I have wondered, if the moon rose in the west, in the pristine air of the Atlantic, would the moon illusion fade? Mayo's fabulous sunsets, after all, often most brilliant in November, owe nothing to dust or haze for their incandescent colours. If that were true, as one American weatherman has pointed out, "cities such as New York, Los Angeles, London and Mexico City would be celebrated for their twilight hues." Stephen F Corfidi is lead forecaster for the storm-prediction centre of the National Oceanic and Atmospheric Administration ( noaa.gov), a great source of meteorological enlightenment. Late autumn and winter produce eastern America's best sunsets, too, most memorably, as here at Thallabawn, when the right kind of clouds enrich and reflect a low but unadulterated sunlight.

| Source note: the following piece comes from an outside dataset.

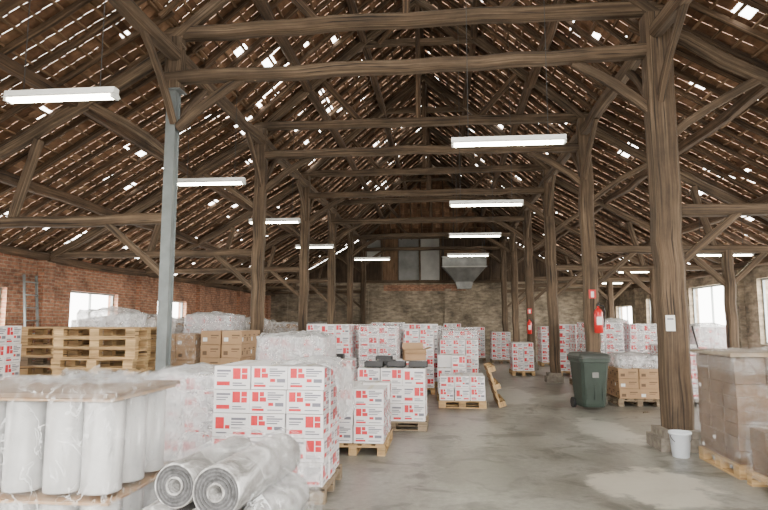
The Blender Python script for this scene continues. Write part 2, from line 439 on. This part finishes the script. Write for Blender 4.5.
# trusses
for ti,y in enumerate(TY):
    b_=MB(); big=(y==TY[2])
    zt=5.42 if not big else 5.47; zu=6.13
    tilt=U(-.03,.05)
    b_.beam((XL-.15,y-.02,zt-(.06 if big else 0)),(XR+.12,y-.02,zt+tilt+(.03 if big else 0)),.20,.19 if big else .175,M_BEAM,14,.016,U(-.05,.09))
    b_.beam((XL-.3,y+.04,zu),(XR+.3,y+.04,zu+tilt+(.02 if big else 0)),.21,.21 if big else .18,M_BEAM,14,.016,U(-.03,.08))
    for s_ in (-1,1):
        X=XC+s_*HW
        b_.beam((XC,y,RIDGE-.42),(XC+s_*(HW+.1),y,roofz(HW)-.3),.15,.17,M_BEAM,8,.02,.05)
        b_.beam((XC+s_*1.3,y+.1,zu+.05),(XC+s_*2.2,y+.1,roofz(2.2)-.3),.11,.13,M_RAFT)
        b_.beam((XC+s_*.1,y+.02,8.9),(XC+s_*.9,y+.02,8.0),.09,.11,M_RAFT)
        b_.beam((X-s_*1.15,y+.02,zt-.05),(X-s_*.05,y+.02,4.62),.10,.14,M_BEAM,4,.012,.05)
        b_.beam((X-s_*.1,y,roofz(HW)-.32),(XC+s_*(AW),y,roofz(AW)-.22),.16,.17,M_BEAM,10,.02,-.04)
        b_.beam((X,y,3.22),(XC+s_*(AW+.1),y,3.2+U(-.03,.03)),.16,.16,M_BEAM,9,.016,U(-.04,.06))
        d=HW+2.55
        b_.beam((XC+s_*d,y,3.25),(XC+s_*(d-.35),y,roofz(d)-.3),.13,.13,M_BEAM,3)
        b_.beam((X+s_*.05,y+.03,4.2),(XC+s_*(HW+1.5),y+.03,roofz(HW+1.5)-.3),.10,.12,M_BEAM,4,.012,.06)
        b_.beam((X+s_*.05,y-.02,2.35),(X+s_*1.0,y-.02,3.18),.08,.10,M_BEAM,3,.01)
        for q in (-1,1):
            b_.beam((X-s_*.02,y+q*.08,4.7),(X-s_*.02,y+q*1.15,5.7),.09,.12,M_BEAM,4,.012,.06)
    b_.beam((XC-1.55,y+.05,8.02),(XC+1.55,y+.05,8.02),.12,.15,M_BEAM,5)
    b_.beam((XC,y,6.2),(XC,y,8.9),.11,.12,M_RAFT,5)
    b_.obj('roof_truss')

# posts
def wood_post(x,y,w,lean=0):
    p=MB()
    p.box(x-w*.85,x+w*.85,y-w*.85,y+w*.85,0,.16,M_STONE); p.box(x-w*.7,x+w*.7,y-w*.7,y+w*.7,.16,.26,M_STONE)
    p.beam((x+lean,y,.24),(x,y,6.05),w,w,M_BEAM,16,.016,0,.12)
    return p.obj('timber_post')
for i,y in enumerate(TY):
    if i>=1:
        wood_post(XR,y,.34 if i==2 else .27,.04)
        if i!=2: wood_post(XL,y,.25,-.03)
# steel replacement post
p=MB(); x,y=XL-.02,TY[2]; w=.075
p.box(x-w,x+w,y-.085,y-.07,0.02,5.2,M_STEEL); p.box(x-w,x+w,y+.07,y+.085,0.02,5.2,M_STEEL); p.box(x-.055,x+.055,y-.07,y+.07,0.02,5.2,M_STEEL)
p.box(x-.15,x+.15,y-.15,y+.15,0,.02,M_STEEL); p.box(x-.15,x+.15,y-.13,y+.13,5.2,5.22,M_STEEL)
p.beam((x,y,5.22),(x,y,6.05),.26,.26,M_BEAM,3)
p.obj('steel_post')
for y in (TY[3],TY[4],TY[5]):
    p=MB(); p.box(5.9-.18,5.9+.18,y-.18,y+.18,0,.2,M_STONE); p.beam((5.9,y,.2),(5.9,y,3.15),.19,.19,M_BEAM,8)
    p.beam((5.9,y,2.4),(5.1,y,3.15),.1,.12,M_BEAM,3); p.beam((5.9,y,2.4),(6.7,y,3.15),.1,.12,M_BEAM,3); p.obj('aisle_post')

# ---------------------------------------------------------------- lamps
def lamp(x,y,z,L,top):
    l=MB(); h=L/2
    l.box(x-h,x+h,y-.05,y+.05,z+.03,z+.085,M_ENAM)
    l.quad([(x-h,y-.05,z+.03),(x+h,y-.05,z+.03),(x+h,y-.09,z-.005),(x-h,y-.09,z-.005)],M_ENAM)
    l.quad([(x-h,y+.05,z+.03),(x-h,y+.09,z-.005),(x+h,y+.09,z-.005),(x+h,y+.05,z+.03)],M_ENAM)
    for s_ in (-1,1):
        l.lathe((x-h+.03,y+s_*.03,z-.01),(1,0,0),[(0,.018),(L-.06,.018)],10,M_TUBE)
        l.box(x+s_*(h-.02)-.015,x+s_*(h-.02)+.015,y-.06,y+.06,z-.03,z+.04,M_ENAM)
        l.lathe((x+s_*h*.7,y,z+.08),(0,0,1),[(0,.005),(top-z-.08,.005)],5,M_WIRE)
    l.obj('fluorescent_lamp')
for x,y,z,L in ((.9,8.0,4.07,1.52),(.91,12.3,4.07,1.5),(.92,16.85,4.07,1.45),(.93,21.9,4.07,1.5),
              (-4.07,5.87,4.07,1.25),(-4.0,9.9,4.07,1.22),(-4.03,14.0,4.07,1.25),(-4.1,18.9,4.07,1.25),(-2.7,22.9,4.07,1.4),
              (6.05,13.6,3.12,1.25),(5.9,19.0,3.2,1.1),(6.4,24,3.17,1.1)):
    lamp(x,y,z,L,min(roofz(abs(x-XC))-.12, 8))

# ---------------------------------------------------------------- pallets & goods
def add_pallet(mb,x0,x1,y0,y1,z,m,along='x'):
    L=x1-x0; W=y1-y0
    if along=='x':
        for k in range(3):
            yy=y0+(W-.1)*k/2
            mb.box(x0,x1,yy,yy+.1,z,z+.022,m,True)
            for j in range(3):
                xx=x0+(L-.14)*j/2; mb.box(xx,xx+.14,yy,yy+.1,z+.022,z+.1,m,True)
        for j in range(3):
            xx=x0+(L-.14)*j/2; mb.box(xx,xx+.14,y0,y1,z+.1,z+.122,m,True)
        for k in range(5):
            yy=y0+(W-.12)*k/4; mb.box(x0,x1,yy,yy+.12,z+.122,z+.144,m,True)
    else:
        for k in range(3):
            xx=x0+(L-.1)*k/2
            mb.box(xx,xx+.1,y0,y1,z,z+.022,m,True)
            for j in range(3):
                yy=y0+(W-.14)*j/2; mb.box(xx,xx+.1,yy,yy+.14,z+.022,z+.1,m,True)
        for j in range(3):
            yy=y0+(W-.14)*j/2; mb.box(x0,x1,yy,yy+.14,z+.1,z+.122,m,True)
        for k in range(5):
            xx=x0+(L-.12)*k/4; mb.box(xx,xx+.12,y0,y1,z+.122,z+.144,m,True)

def decal(mb,o,ux,uz,w,h,rects,m):
    """printed areas, 1.5 mm proud of the carton face"""
    for (a,c,d,e) in rects:
        p=o+ux*(a*w)+uz*(c*h)
        mb.quad([p,p+ux*((d-a)*w),p+ux*((d-a)*w)+uz*((e-c)*h),p+uz*((e-c)*h)],m)
# several layouts of printed logo blocks (red) and lettering (grey)
LAY=[([(.07,.50,.25,.92),(.28,.50,.46,.69),(.28,.73,.40,.92),(.52,.32,.66,.46),(.07,.10,.40,.20)],
      [(.50,.76,.94,.82),(.50,.68,.86,.72),(.50,.86,.72,.91),(.71,.30,.94,.46),(.08,.24,.34,.29),(.50,.57,.80,.62),(.50,.12,.9,.16)]),
     ([(.52,.44,.74,.92),(.77,.44,.93,.66),(.77,.7,.93,.92),(.07,.16,.44,.34)],
      [(.07,.76,.46,.85),(.07,.64,.40,.69),(.07,.54,.34,.59),(.52,.14,.90,.19),(.52,.24,.78,.29)]),
     ([(.08,.34,.32,.84),(.35,.34,.48,.50),(.58,.10,.92,.22)],
      [(.52,.72,.93,.82),(.52,.60,.84,.65),(.52,.50,.90,.55),(.52,.36,.8,.40),(.10,.14,.40,.20)])]
def cartons(mb,x0,x1,y0,y1,z0,nx,ny,nz,style='red',miss=0,bh=.23):
    bw=(x1-x0)/nx; bd=(y1-y0)/ny
    for k in range(nz):
        for j in range(ny):
            for i in range(nx):
                if not(i in(0,nx-1) or j in(0,ny-1) or k>=nz-1-(1 if miss else 0)): continue
                if miss and k==nz-1 and R()<miss: continue
                g=.005; jx,jy=U(-.009,.009),U(-.009,.009)
                a,c=x0+i*bw+g+jx,x0+(i+1)*bw-g+jx; d,e=y0+j*bd+g+jy,y0+(j+1)*bd-g+jy; f,h=z0+k*bh+.002,z0+(k+1)*bh-.004
                if style=='red':
                    mb.box(a,c,d,e,f,h,M_WHITE)
                    if k==nz-1 or miss: mb.box((a+c)/2-.025,(a+c)/2+.025,d+.001,e-.001,h,h+.001,M_TAPE)
                    RR,GG=LAY[0 if R()<.5 else (1 if R()<.5 else 2)]
                    mr,mg=M_RED,M_GREY
                else:
                    mb.box(a,c,d,e,f,h,M_BROWN if style=='brown' else M_BROWNG)
                    if k==nz-1: mb.box((a+c)/2-.025,(a+c)/2+.025,d+.001,e-.001,h,h+.001,M_TAPE)
                    RR,GG=[(.1,.2,.32,.5)],[(.5,.6,.9,.7),(.5,.45,.8,.5)]; mr,mg=(M_PAPER if R()<.2 else M_BROWN2),M_BROWN2
                q=.0015; uz=Vector((0,0,1)); W=c-a; D=e-d; H=h-f
                sides=[]
                if j==0: sides.append((Vector((a,d-q,f)),Vector((1,0,0)),W))
                if j==ny-1: sides.append((Vector((c,e+q,f)),Vector((-1,0,0)),W))
                if i==nx-1: sides.append((Vector((c+q,d,f)),Vector((0,1,0)),D))
                if i==0: sides.append((Vector((a-q,e,f)),Vector((0,-1,0)),D))
                for o,ux,ww in sides:
                    decal(mb,o,ux,uz,ww,H,RR,mr); decal(mb,o,ux,uz,ww,H,GG,mg)
fs=0
def stack(x0,x1,y0,y1,ztop,style='red',film=None,miss=0,name=None,pm=None,bh=.235,along=None,extra=None):
    global fs; fs+=1
    mb=MB(); al=along or ('x' if x1-x0>=y1-y0 else 'y')
    add_pallet(mb,x0,x1,y0,y1,.0,pm or (M_PAL if R()<.6 else M_PALG),al)
    nx=max(1,round((x1-x0)/.36)); ny=max(1,round((y1-y0)/.30)); nz=max(1,round((ztop-.144)/bh)); h=(ztop-.144)/nz
    cartons(mb,x0+.02,x1-.02,y0+.02,y1-.02,.146,nx,ny,nz,style,miss,h)
    if film=='thin': mb.film(x0-.005,x1+.005,y0-.005,y1+.005,.08,ztop,M_FILM,.02,fs,.09)
    if film=='clear': mb.film(x0-.005,x1+.005,y0-.005,y1+.005,.08,ztop,M_FILMC,.02,fs,.07)
    if film=='dense': mb.film(x0-.01,x1+.01,y0-.01,y1+.01,.08,ztop,M_FILMD,.05,fs,.08,True,.08)
    if extra: extra(mb)
    return mb.obj(name or ('pallet_of_wine_cartons' if style=='red' else 'pallet_of_cardboard_boxes'))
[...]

The blazing reds and oranges are what remain of the visible spectrum when the beam from a low setting sun has been robbed of the violet and blue light that illumine our perception of the daytime sky. The purer the air, the more its molecules scatter the violet wavelengths; droplets of haze or pollution merely dull or subdue the colours, robbing the sunset of brilliance and intensity. That the west’s Atlantic sunsets of late autumn are so vivid, often suffusing even the lowest clouds, is evidence of clean air, right down to the swells of the ocean.
All this, and I have not even spoken of the stars. On those night photographs of Earth from space, the coast of Connacht is one of the last, blessedly dark fringes of Europe. The overpowering awe of a clear starry sky is another spectacular offering of the west; some city dwellers, indeed, on their first revelation, stand transfixed with jaws ajar, adrift in the infinite Milky Way.
Great moons, spectacular sunsets, starry skies, a landscape transformed by the angle of the sun: how real is all this, how probable, how bookable in advance? Will the websites of country-house hotels offer last-minute deals to match a promising weather forecast? Or have I, from decades in the west, woven an off-season idyll from too many singular visions?
Eye on nature
In a dark place between our fig tree and the fence we found a clump of nettles. The tallest measured 11ft 3in (3.43m). Is this a record?
Anna Cluffe, Sandyford, Dublin
Yes. The tallest so far recorded in Ireland was 10ft (3.05m).
In Ballymount we have a small lake with swans, ducks, moorhens, coots and the occasional heron. Recently two cormorants have taken up residence. Is it unusual for them to move inland?
Ben Dundon, Dublin 24
Cormorants often move to inland lakes, and even nest there.
I saw up to 60 cormorants or shags on the rocks at Old Head, near our home, with their wings hanging out to dry.
Barbara Cox, Louisburgh, Co Mayo
At South Park in Galway, where the Corrib enters the sea, there is a line of two-foot bushy tomato plants at the high-tide line on the stony beach. They have been, presumably, washed down from picnickers’ sandwich lunches.
Michael MacGloinn, Gaillimh
Paul Gregan from Bray and Declan Tarpey of Blackrock sent photographs separately of a bird of prey that landed on Dún Laoghaire pier on September 15th. The bird’s small size, the jesses on its legs and its tolerance of people suggest an escape from a falconry.